Il évoque aussi la réaction de la RDC après la nomination unilatérale par Kenya du nouveau commandant de la force de l’EAC, mais aussi l’échec de la réunion d’évaluation censée se tenir à Goma. En fait, le Kenya a désigné le général Alphaxard Muthuri à la tête de cette force quelques heures après la démission du général Jeff Nyagah. Selon Africa Intelligence, le président Tshisekedi reproche à l’ancien commandant de la force Est-Africaine son refus d’affronter directement la rébellion du M23. Pourtant, le général Jeff Nyagah a justifié sa démission par crainte pour sa sécurité et des pressions politiques.
Depuis son déploiement, qui a commencé fin 2022, cette force est sous le feu des critiques. Et surtout dans l’orientation de ses missions. Kinshasa s’attendait à un mandat beaucoup offensif. Sur le terrain, la réalité est tout autre. Le M23 occupe toujours plusieurs de ses positions. Et ce, malgré des appels et des annonces de retrait.
Kinshasa décide de se tourner encore une fois vers la SADC. Sans doute, il s’agit d’un partenaire qu’il connaît mieux. Ce qui ne surprend pas l’analyste Christian Moleka. « Manifestement, Kinshasa constate que son plan idéal de mettre terme aux mouvements armés via la force régionale ne marche pas. D’autant plus que les dispositifs comme la force offensive n’a jamais été activé à ce jour. Et que six mois après, le bilan sur le terrain est assez modeste par rapport aux attentes. Le M23 continue encore d’occuper des espaces là où il a semblé se retirer », indique-t-il.

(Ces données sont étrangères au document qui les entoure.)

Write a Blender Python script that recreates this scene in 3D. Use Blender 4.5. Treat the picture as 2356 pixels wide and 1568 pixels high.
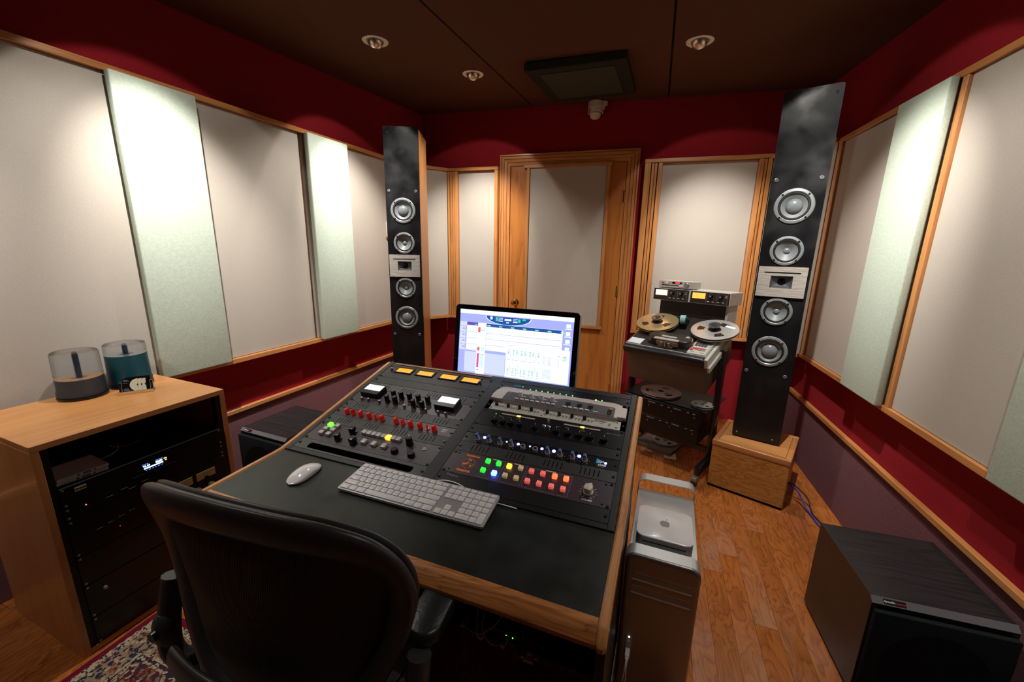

Pour l’analyste, la RDC a constaté à la fois un aveu d’échec et l’imbroglio autour des dispositifs entre les différents acteurs sur la perception des missions de la force de l’EAC. Le déploiement de la force régionale de la SADC peut avoir quel impact ?
« Cela risque d’impacter les relations entre Kinshasa et ses amis de l’EAC parce qu’au-delà des aspects militaires, il se construisait une dynamique de coopération économique entre la RDC et le bloc de l’est. Cela s’est d’ailleurs traduit par l’installation d’une banque kenyane (Equity-BCDC) à Kinshasa. Ce qui veut dire que les coopérations économiques qui sous-entendaient cette coopération militaire vont certainement se refroidir, même si elles pourront continuer. Kinshasa n’a pas encore manifesté sa volonté de quitter l’ensemble économique, malgré ses réserves sur les questions militaires », dit Christian Moleka.
Mais la société civile du Nord-Kivu s’oppose au déploiement de la force de la SADC. Pourquoi ? « Notre crainte est qu’en un certain moment, ces étrangers risquent de refuser de quitter le sol congolais. Ça aura été grave et ce sera difficile à gérer. Ils peuvent partir tout, en continuant à renforcer les agresseurs et les groupes armés. Donc, notre pays ne devrait pas être un champ expérimental où des pays qui n’ont pas d’expériences de guerre doivent envoyer des militaires », a-t-il déclaré Edgar Katembo Mateso, responsable de la société civile locale.